**SET EXERCISE:** Exactly reproduce each line of the listing that follows.

**DATASET:**
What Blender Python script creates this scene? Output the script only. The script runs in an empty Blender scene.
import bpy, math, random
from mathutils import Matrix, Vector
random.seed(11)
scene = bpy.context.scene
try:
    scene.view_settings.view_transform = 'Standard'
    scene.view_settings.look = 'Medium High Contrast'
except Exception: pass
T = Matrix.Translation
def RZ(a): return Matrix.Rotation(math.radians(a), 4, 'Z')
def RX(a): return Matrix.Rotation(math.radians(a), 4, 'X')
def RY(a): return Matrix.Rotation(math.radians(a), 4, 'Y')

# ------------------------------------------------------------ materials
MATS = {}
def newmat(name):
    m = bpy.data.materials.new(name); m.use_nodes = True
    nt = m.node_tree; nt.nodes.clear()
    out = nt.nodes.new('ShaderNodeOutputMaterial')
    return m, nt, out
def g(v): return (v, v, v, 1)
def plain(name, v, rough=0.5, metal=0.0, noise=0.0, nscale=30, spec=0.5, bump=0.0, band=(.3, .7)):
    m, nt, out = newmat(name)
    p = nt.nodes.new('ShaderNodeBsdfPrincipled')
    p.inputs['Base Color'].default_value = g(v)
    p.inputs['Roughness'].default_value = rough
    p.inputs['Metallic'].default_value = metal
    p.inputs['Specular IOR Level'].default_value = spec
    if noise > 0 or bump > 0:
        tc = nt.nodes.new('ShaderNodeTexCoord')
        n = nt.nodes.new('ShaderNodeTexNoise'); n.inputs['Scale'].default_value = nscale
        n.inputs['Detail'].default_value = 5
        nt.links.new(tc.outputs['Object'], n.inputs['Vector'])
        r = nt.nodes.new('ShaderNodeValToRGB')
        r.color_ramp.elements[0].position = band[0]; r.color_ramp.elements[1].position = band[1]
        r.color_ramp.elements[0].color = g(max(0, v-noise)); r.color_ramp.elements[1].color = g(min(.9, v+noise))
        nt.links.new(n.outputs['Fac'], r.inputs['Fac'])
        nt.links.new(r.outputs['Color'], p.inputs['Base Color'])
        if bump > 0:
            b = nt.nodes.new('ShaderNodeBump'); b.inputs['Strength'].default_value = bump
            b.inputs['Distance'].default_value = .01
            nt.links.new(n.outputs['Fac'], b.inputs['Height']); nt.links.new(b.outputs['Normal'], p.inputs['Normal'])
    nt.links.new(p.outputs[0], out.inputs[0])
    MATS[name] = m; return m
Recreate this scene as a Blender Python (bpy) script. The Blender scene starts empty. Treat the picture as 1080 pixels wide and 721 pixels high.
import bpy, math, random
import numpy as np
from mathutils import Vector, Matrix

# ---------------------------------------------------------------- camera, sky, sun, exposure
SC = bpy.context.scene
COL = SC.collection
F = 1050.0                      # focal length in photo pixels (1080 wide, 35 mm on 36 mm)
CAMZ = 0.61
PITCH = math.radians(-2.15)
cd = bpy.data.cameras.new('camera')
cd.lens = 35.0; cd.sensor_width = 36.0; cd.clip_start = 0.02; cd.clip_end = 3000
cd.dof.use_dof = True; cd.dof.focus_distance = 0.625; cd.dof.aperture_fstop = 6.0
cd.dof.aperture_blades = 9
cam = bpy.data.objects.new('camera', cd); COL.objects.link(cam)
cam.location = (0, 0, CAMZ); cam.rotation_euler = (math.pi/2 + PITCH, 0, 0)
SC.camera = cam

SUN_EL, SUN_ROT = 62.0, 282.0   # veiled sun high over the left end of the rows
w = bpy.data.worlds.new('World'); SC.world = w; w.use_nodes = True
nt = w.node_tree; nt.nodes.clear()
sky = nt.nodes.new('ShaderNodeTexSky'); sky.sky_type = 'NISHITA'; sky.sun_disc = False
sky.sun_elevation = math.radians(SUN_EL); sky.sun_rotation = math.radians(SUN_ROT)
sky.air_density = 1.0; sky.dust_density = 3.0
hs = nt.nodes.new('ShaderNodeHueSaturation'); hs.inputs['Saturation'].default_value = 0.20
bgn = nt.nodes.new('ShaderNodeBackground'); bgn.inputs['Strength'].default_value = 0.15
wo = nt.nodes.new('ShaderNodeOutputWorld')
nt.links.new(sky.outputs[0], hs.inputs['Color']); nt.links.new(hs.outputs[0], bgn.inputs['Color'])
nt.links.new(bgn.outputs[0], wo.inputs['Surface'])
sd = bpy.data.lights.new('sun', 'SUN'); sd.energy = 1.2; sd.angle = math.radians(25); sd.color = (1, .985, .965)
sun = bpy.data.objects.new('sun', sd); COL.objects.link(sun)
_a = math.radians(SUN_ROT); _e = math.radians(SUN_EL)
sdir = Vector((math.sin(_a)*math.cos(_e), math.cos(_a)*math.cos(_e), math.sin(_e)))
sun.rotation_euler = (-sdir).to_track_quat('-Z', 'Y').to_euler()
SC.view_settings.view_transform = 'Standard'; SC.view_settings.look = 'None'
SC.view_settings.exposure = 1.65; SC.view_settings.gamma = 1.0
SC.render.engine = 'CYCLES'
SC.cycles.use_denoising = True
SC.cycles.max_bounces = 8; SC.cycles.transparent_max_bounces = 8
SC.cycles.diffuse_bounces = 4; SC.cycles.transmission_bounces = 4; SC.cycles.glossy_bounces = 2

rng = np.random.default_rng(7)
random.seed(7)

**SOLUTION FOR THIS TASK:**
What Blender Python script creates this scene? Output the script only. The script runs in an empty Blender scene.
import bpy, math, random
from mathutils import Matrix, Vector
random.seed(11)
scene = bpy.context.scene
try:
    scene.view_settings.view_transform = 'Standard'
    scene.view_settings.look = 'Medium High Contrast'
except Exception: pass
T = Matrix.Translation
def RZ(a): return Matrix.Rotation(math.radians(a), 4, 'Z')
def RX(a): return Matrix.Rotation(math.radians(a), 4, 'X')
def RY(a): return Matrix.Rotation(math.radians(a), 4, 'Y')

# ------------------------------------------------------------ materials
MATS = {}
def newmat(name):
    m = bpy.data.materials.new(name); m.use_nodes = True
    nt = m.node_tree; nt.nodes.clear()
    out = nt.nodes.new('ShaderNodeOutputMaterial')
    return m, nt, out
def g(v): return (v, v, v, 1)
def plain(name, v, rough=0.5, metal=0.0, noise=0.0, nscale=30, spec=0.5, bump=0.0, band=(.3, .7)):
    m, nt, out = newmat(name)
    p = nt.nodes.new('ShaderNodeBsdfPrincipled')
    p.inputs['Base Color'].default_value = g(v)
    p.inputs['Roughness'].default_value = rough
    p.inputs['Metallic'].default_value = metal
    p.inputs['Specular IOR Level'].default_value = spec
    if noise > 0 or bump > 0:
        tc = nt.nodes.new('ShaderNodeTexCoord')
        n = nt.nodes.new('ShaderNodeTexNoise'); n.inputs['Scale'].default_value = nscale
        n.inputs['Detail'].default_value = 5
        nt.links.new(tc.outputs['Object'], n.inputs['Vector'])
        r = nt.nodes.new('ShaderNodeValToRGB')
        r.color_ramp.elements[0].position = band[0]; r.color_ramp.elements[1].position = band[1]
        r.color_ramp.elements[0].color = g(max(0, v-noise)); r.color_ramp.elements[1].color = g(min(.9, v+noise))
        nt.links.new(n.outputs['Fac'], r.inputs['Fac'])
        nt.links.new(r.outputs['Color'], p.inputs['Base Color'])
        if bump > 0:
            b = nt.nodes.new('ShaderNodeBump'); b.inputs['Strength'].default_value = bump
            b.inputs['Distance'].default_value = .01
            nt.links.new(n.outputs['Fac'], b.inputs['Height']); nt.links.new(b.outputs['Normal'], p.inputs['Normal'])
    nt.links.new(p.outputs[0], out.inputs[0])
    MATS[name] = m; return m
Recreate this scene as a Blender Python (bpy) script. The Blender scene starts empty. Treat the picture as 1080 pixels wide and 721 pixels high.
import bpy, math, random
import numpy as np
from mathutils import Vector, Matrix

# ---------------------------------------------------------------- camera, sky, sun, exposure
SC = bpy.context.scene
COL = SC.collection
F = 1050.0                      # focal length in photo pixels (1080 wide, 35 mm on 36 mm)
CAMZ = 0.61
PITCH = math.radians(-2.15)
cd = bpy.data.cameras.new('camera')
cd.lens = 35.0; cd.sensor_width = 36.0; cd.clip_start = 0.02; cd.clip_end = 3000
cd.dof.use_dof = True; cd.dof.focus_distance = 0.625; cd.dof.aperture_fstop = 6.0
cd.dof.aperture_blades = 9
cam = bpy.data.objects.new('camera', cd); COL.objects.link(cam)
cam.location = (0, 0, CAMZ); cam.rotation_euler = (math.pi/2 + PITCH, 0, 0)
SC.camera = cam

SUN_EL, SUN_ROT = 62.0, 282.0   # veiled sun high over the left end of the rows
w = bpy.data.worlds.new('World'); SC.world = w; w.use_nodes = True
nt = w.node_tree; nt.nodes.clear()
sky = nt.nodes.new('ShaderNodeTexSky'); sky.sky_type = 'NISHITA'; sky.sun_disc = False
sky.sun_elevation = math.radians(SUN_EL); sky.sun_rotation = math.radians(SUN_ROT)
sky.air_density = 1.0; sky.dust_density = 3.0
hs = nt.nodes.new('ShaderNodeHueSaturation'); hs.inputs['Saturation'].default_value = 0.20
bgn = nt.nodes.new('ShaderNodeBackground'); bgn.inputs['Strength'].default_value = 0.15
wo = nt.nodes.new('ShaderNodeOutputWorld')
nt.links.new(sky.outputs[0], hs.inputs['Color']); nt.links.new(hs.outputs[0], bgn.inputs['Color'])
nt.links.new(bgn.outputs[0], wo.inputs['Surface'])
sd = bpy.data.lights.new('sun', 'SUN'); sd.energy = 1.2; sd.angle = math.radians(25); sd.color = (1, .985, .965)
sun = bpy.data.objects.new('sun', sd); COL.objects.link(sun)
_a = math.radians(SUN_ROT); _e = math.radians(SUN_EL)
sdir = Vector((math.sin(_a)*math.cos(_e), math.cos(_a)*math.cos(_e), math.sin(_e)))
sun.rotation_euler = (-sdir).to_track_quat('-Z', 'Y').to_euler()
SC.view_settings.view_transform = 'Standard'; SC.view_settings.look = 'None'
SC.view_settings.exposure = 1.65; SC.view_settings.gamma = 1.0
SC.render.engine = 'CYCLES'
SC.cycles.use_denoising = True
SC.cycles.max_bounces = 8; SC.cycles.transparent_max_bounces = 8
SC.cycles.diffuse_bounces = 4; SC.cycles.transmission_bounces = 4; SC.cycles.glossy_bounces = 2

rng = np.random.default_rng(7)
random.seed(7)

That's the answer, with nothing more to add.